Alaska Law Enforcement Group Deploys Data Network

New coalition aims to model for law enforcement information sharing.

by / November 6, 2003
ANCHORAGE, Alaska -- Two of the biggest barriers to solving crimes -- timely information sharing and qualified lead generation -- will be reduced in Alaska through the formation of ALEISS, the Alaska Law Enforcement Information Sharing System. ALEISS is a newly formed consortium of Alaska law enforcement agencies that will utilize COPLINK -- a system for collecting, consolidating and sharing information across jurisdictions to help solve crimes.

"Improving community safety for our citizens and providing law enforcement with tools that help keep more public-safety officers on the streets to solve crime is a top priority in Alaska," said Gov. Frank Murkowski. "ALEISS is a powerful, responsible and cost-effective model for how our nation can allocate resources to help protect our communities."

Funding for the first phase of the initiative will be provided by a federal grant administered by Alaska and the National Law Enforcement and Corrections Technology Center -- Northwest (NLECTC-NW). NLECTC-NW is a program of the National Institute of Justice, a unit of the U.S. Department of Justice. Participating agencies include the Homer Police Department; Seward Police Department; Soldotna Police Department; Juneau Police Department; Anchorage Police Department; Kenai Police Department; Alaska Department of Public Safety and the National Law Enforcement and Corrections Technology Center Northwest (NLECTC-NW) in Anchorage. Unique to this initiative is an unprecedented effort by ALEISS member agencies to establish clear protocols for use of the system prior to entering into the agreement.

COPLINK provides analysis and decision support for rapidly identifying criminal suspects, relationships and patterns that can help solve and prevent crime.
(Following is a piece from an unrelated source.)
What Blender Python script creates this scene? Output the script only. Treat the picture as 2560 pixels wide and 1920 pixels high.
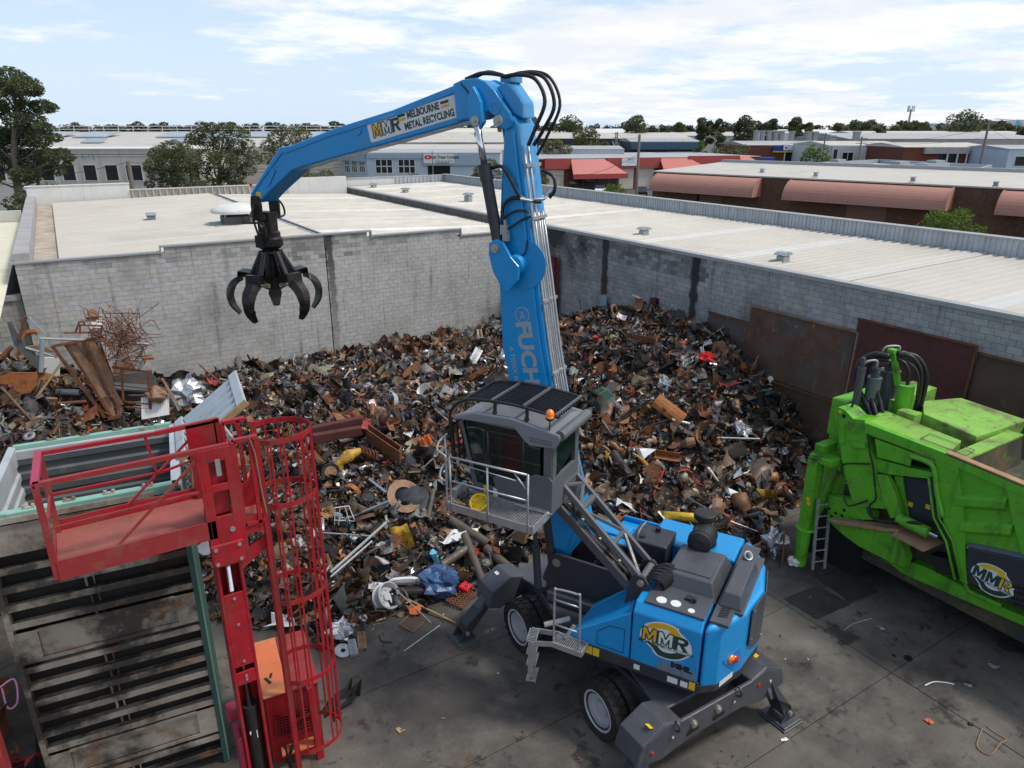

The system from Knowledge Computing Corp. is also promising for use in prevention of domestic terrorism.

The system allows vast quantities of structured and seemingly unrelated data, currently housed in incompatible computer-based record management systems (RMS), to be organized under a single, highly secure intranet-based platform. One search using known facts from an ongoing criminal investigation can produce qualified leads in minutes -- a process that previously often took days or weeks.

When the system is used to create information sharing networks like ALEISS, each participating agency controls what data is shared, with whom and when. This safeguard helps protects sensitive information while allowing for the creation of ad hoc regional task forces to address specific criminal activity.

The system will be used for law enforcement purposes only, utilizing public data from existing law enforcement databases such as arrest records and traffic citations. The first phase calls for migrating one RMS database from each participating police department. Three additional phases will be implemented as additional funding becomes available.

Only ALEISS consortium employees that have been subject to background screening will be allowed access to the system. Background screenings will be fingerprint-based including checks of both the state and national criminal history repositories. If a felony conviction of any kind is found, access to the system shall not be granted.

In addition, COPLINK creates a detailed audit trail for every search conducted. This serves two purposes. Officers seeking to question or obtain a warrant on suspects identified through the system are able to clearly demonstrate with hard facts how that person fits the criminal profile and how others were excluded. The system administrator can also monitor use for audit purposes to identify any abuse that would result in suspension of a user's access privileges under the terms established by the ALEISS consortium.

Designed by former law enforcement officials, COPLINK is tactically sophisticated yet user-friendly. Even the most non-technical law enforcement officials can master it in less than a day. By the end of 2003, COPLINK will be deployed in nearly 30 distinct locations nationwide. The solution was most recently brought online in Northeast Kansas to support over 1000 police officers in fighting crime and improving community safety.